October
has been so busy that I nearly got to the end of it without pausing to remember
that this year marks the 40th anniversary of the beginning of my
19-year stint with the newspaper. Given how formative the experience was, the
milestone can’t be allowed to pass without comment.
For
half the time I was at the paper, my starting date, 10/16/72, appeared on the
paycheck, so I’m never going to forget it. Not only the date, but the day
itself will be in my memory until my last breath.
A
major storm had blown in, and it was pouring rain as I drove to the office for
that first day. I arrived shortly before 8, and Ward Bushee, the managing
editor who had hired me, showed me my desk, with a beat-up Underwood manual
typewriter, handed me a box of business cards and a list of phone numbers for
the local fire stations and the Monterey County Highway Patrol. Making those
calls was my first task.
Being Cheap With Cheap Paper
When
it was time to write up a story, a reporter would put a piece of cheap paper,
the type with chunks of wood in it, into the typewriter. If the story was three
paragraphs or less, you were supposed to use a half-sheet to save money. When
you’d typed out the story, double-spaced, you were supposed to make any
necessary changes or corrections with a #2 pencil, then jam the corner of the
paper on to a spike on Ward’s desk, from which he would collect it for editing.
Many
young reporters, I’ve been told, impaled their thumbs on the sharp end of the
spike in the early going. The fact that I never did no doubt singled me out as
potential executive material.
I
was at the end of a row of desks, with Andre Neu, the school reporter, to my
right, and Howard Sheerin, the city hall reporter, behind me. Howard retired
two years later, and Andre left about the same time, eventually ending up as a
journalism instructor at the local community college.
The
telephones were beige and covered with a layer of permanent grime from having
been repeatedly touched by ink-stained hands. The headpieces had attachments
screwed on that allowed a reporter to rest the phone on a shoulder while typing
or taking notes longhand.
A Scoop on the First Day
Late
that morning, Marj Von B, our legendary crime reporter, called in with an
exclusive story: Nick Drobac, one of the county’s three superior court judges,
was resigning to go into private practice. There were no remote computers or
even fax machines in those days, so she dictated the story to me over the phone
while I typed it on the Underwood. Two hours later, one of the circulation
staffers came into the newsroom with copies of that day’s paper and laid one on
my desk.
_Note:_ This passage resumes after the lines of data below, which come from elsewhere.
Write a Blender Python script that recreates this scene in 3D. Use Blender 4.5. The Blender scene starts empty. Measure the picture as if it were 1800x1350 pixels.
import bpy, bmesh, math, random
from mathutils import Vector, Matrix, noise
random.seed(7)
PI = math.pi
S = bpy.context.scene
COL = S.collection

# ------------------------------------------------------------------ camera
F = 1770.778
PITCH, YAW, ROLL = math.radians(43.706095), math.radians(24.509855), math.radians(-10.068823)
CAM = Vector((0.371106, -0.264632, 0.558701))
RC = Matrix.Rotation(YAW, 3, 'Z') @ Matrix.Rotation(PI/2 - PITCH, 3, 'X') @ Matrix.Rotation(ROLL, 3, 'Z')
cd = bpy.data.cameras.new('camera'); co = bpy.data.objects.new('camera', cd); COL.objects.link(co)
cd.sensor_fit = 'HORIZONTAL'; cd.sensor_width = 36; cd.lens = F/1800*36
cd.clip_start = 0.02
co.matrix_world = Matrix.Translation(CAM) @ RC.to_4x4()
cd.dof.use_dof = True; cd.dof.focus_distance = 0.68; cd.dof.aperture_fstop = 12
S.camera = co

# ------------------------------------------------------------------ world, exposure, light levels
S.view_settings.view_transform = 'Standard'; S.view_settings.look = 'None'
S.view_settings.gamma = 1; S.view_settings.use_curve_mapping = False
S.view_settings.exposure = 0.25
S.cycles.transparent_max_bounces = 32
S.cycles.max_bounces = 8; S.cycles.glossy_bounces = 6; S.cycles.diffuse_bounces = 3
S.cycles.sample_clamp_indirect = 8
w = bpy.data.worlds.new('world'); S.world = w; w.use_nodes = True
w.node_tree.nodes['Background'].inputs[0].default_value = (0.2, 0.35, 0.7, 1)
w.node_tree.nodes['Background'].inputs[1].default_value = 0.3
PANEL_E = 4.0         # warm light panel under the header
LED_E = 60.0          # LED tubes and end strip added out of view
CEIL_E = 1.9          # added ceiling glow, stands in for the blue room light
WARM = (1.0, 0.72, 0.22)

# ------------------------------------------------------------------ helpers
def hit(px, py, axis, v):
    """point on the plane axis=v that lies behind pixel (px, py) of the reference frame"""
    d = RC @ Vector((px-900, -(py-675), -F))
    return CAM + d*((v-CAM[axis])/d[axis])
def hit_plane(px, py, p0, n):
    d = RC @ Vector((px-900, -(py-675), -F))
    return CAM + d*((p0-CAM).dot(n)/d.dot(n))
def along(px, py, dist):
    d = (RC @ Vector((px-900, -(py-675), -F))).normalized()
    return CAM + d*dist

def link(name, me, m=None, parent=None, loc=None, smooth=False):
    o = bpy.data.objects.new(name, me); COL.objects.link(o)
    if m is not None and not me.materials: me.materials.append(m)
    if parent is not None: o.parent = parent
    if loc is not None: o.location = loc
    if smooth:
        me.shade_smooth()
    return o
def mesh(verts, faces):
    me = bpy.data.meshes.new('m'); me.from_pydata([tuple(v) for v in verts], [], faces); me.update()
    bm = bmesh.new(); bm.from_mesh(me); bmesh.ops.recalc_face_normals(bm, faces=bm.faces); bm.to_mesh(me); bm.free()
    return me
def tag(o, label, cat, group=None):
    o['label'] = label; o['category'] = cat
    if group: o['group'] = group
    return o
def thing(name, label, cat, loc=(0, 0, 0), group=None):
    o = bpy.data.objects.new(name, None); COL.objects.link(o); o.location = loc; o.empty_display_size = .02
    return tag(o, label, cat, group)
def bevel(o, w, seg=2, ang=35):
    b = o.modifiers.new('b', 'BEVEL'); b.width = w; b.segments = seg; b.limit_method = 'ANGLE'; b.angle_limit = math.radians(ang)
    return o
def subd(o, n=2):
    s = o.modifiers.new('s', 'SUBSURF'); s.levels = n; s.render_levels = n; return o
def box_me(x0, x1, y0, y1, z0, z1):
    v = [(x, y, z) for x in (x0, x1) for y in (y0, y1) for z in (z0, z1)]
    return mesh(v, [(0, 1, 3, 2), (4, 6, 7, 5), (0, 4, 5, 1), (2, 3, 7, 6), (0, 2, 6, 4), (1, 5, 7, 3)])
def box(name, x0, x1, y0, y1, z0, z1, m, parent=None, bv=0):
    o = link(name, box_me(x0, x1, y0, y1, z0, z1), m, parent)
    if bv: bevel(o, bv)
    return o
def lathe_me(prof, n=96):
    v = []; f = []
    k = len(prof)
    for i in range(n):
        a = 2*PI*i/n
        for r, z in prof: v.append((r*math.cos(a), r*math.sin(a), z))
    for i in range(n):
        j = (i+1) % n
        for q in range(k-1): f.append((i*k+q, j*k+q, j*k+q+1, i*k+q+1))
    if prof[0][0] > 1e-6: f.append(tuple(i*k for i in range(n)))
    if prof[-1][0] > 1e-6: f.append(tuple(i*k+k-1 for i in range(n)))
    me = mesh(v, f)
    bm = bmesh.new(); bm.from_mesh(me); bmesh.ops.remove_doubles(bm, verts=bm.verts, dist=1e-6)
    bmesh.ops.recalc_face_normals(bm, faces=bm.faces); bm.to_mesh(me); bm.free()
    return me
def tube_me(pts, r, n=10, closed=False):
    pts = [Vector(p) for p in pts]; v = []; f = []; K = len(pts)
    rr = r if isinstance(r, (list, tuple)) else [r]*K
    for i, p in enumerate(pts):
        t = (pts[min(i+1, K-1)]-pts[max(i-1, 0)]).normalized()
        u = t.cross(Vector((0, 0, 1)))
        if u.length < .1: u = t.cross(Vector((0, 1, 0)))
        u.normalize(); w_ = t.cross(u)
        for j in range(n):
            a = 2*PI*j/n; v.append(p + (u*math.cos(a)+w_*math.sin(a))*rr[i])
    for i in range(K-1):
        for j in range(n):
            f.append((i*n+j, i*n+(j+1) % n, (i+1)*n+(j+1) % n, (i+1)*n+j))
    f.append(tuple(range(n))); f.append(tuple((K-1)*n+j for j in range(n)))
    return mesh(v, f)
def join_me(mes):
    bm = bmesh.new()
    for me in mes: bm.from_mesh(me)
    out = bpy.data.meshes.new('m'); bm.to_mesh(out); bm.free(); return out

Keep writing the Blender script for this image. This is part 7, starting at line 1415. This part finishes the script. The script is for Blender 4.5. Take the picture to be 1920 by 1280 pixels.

The Drobac story was right there on the front page.
My
beat was to be North Monterey County, so that afternoon, Bill Akers, who had
been covering that area, took me out and introduced me to the harbormaster, the
school superintendent and business officer, and the justice of the peace.
Midway through that tour, the rain finally stopped. By the time we got back, it
was almost quitting time.
Andre
Neu and Judge Drobac are still alive, but the others are all gone, though I’ll
never forget them. In fact, I recently had occasion to contact Drobac in
connection with a publication job I’m doing for a client. That first day was
the beginning of something that still continues.